On ne sort pas indemne de « La Touriste » exposition en trois salles dans l’ Ancien collège Mistral d’Arles à l’occasion des Rencontres photographiques. Entre fou rire et franc mal à l’aise, on retrouve toutes les marques de fabrique de Kourtney Roy, née en 1981 au Canada, vivant et travaillant à Montreuil. Tout est méticuleusement composé dans son monde. Où se trouve le réel ? Tout est familier mais étrange. Avec Martin Parr qui photographiait des touristes sur les plages anglaises ou à Venise nous souriions, car nous étions en terrain connu. Ici l’autoportrait change la perspective. Dans cette œuvre élaborée en 2019 et 1020, l’étrange devient vite familier.
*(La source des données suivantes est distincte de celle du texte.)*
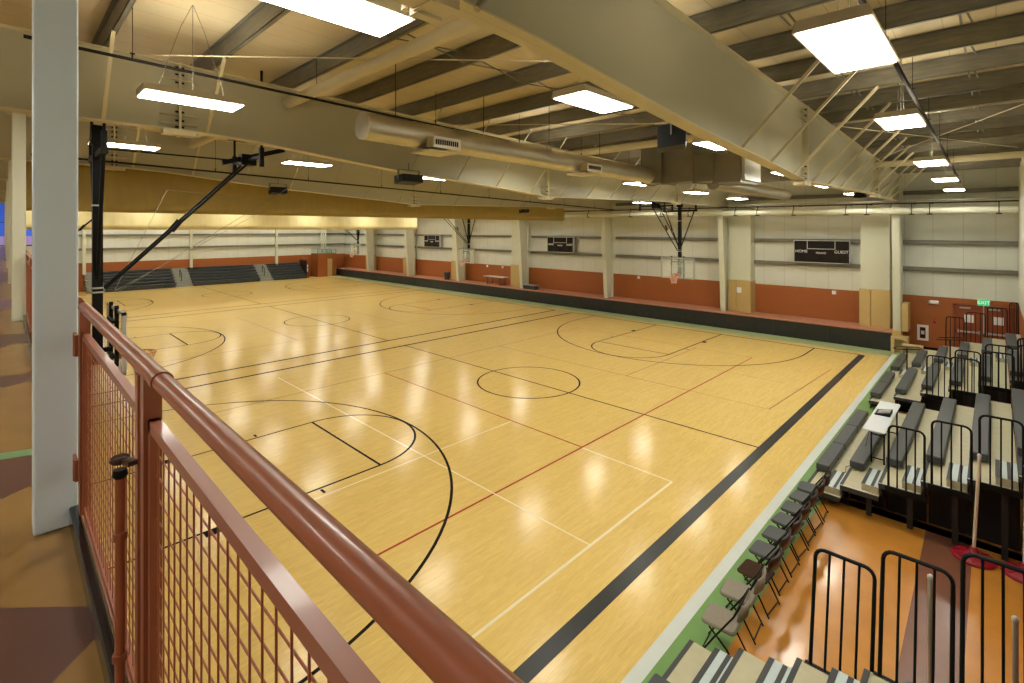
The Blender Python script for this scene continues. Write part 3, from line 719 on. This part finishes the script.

L’exposition rassemble des clichés pris en des lieux très différents, avec beaucoup d’instantanéité, en fonction à la fois de l’environnement et du sujet. La méthode de l’artiste est constante : elle voyage avec des perruques, des maquillages, des habits d’occasion pleins son coffre de voiture. Souvent sans assistant, elle utilise les ressources locales pour construire des situations peu probables aussi importantes que la réalité.
Prenant l’identité d’un autre, telle une actrice ou une performeuse, elle construit des situations et y intègre du bizarre avec du pastiche, des couleurs éclatantes, en se référençant à l’histoire des images. Avec la Touriste elle conçoit un glamour déstabilisant et faisant rire jaune : le masque de plongée au-dessus d’une bouche d’où pend une cigarette, des talons hauts sur des bords de piscine glissants, un simulacre de sirène avec un requin baudruche, etc.
L’artiste crée une métaphore visuelle d’un monde que nous croyons connaître et non un documentaire de l’étrange comme le fait Martin Parr. Son monde des rêves devient une réalité dans laquelle chaque visiteur pourrait être acteur ou témoin. Il plane une tension entre le clin d’œil spirituel et l’atmosphère sinistre, la convention et le bizarre, le chic et le toc. Avec ses parodies, elle actualise la figure de Pantagruel dans le monde des loisirs et de la consommation.
Si généralement les photos éliminent les déceptions et inventent des plaisirs de vacances décevants et par là sont si importantes, Kourtney Roy inverse le rituel du souvenir photographique et, avec son glamour, plonge dans un univers bien plus proche de l’expérience réelle.
Le titre des Rencontres photographiques 2025 est « Images indociles ». Les photos de Kourtney Roy en font partie, sans nul doute.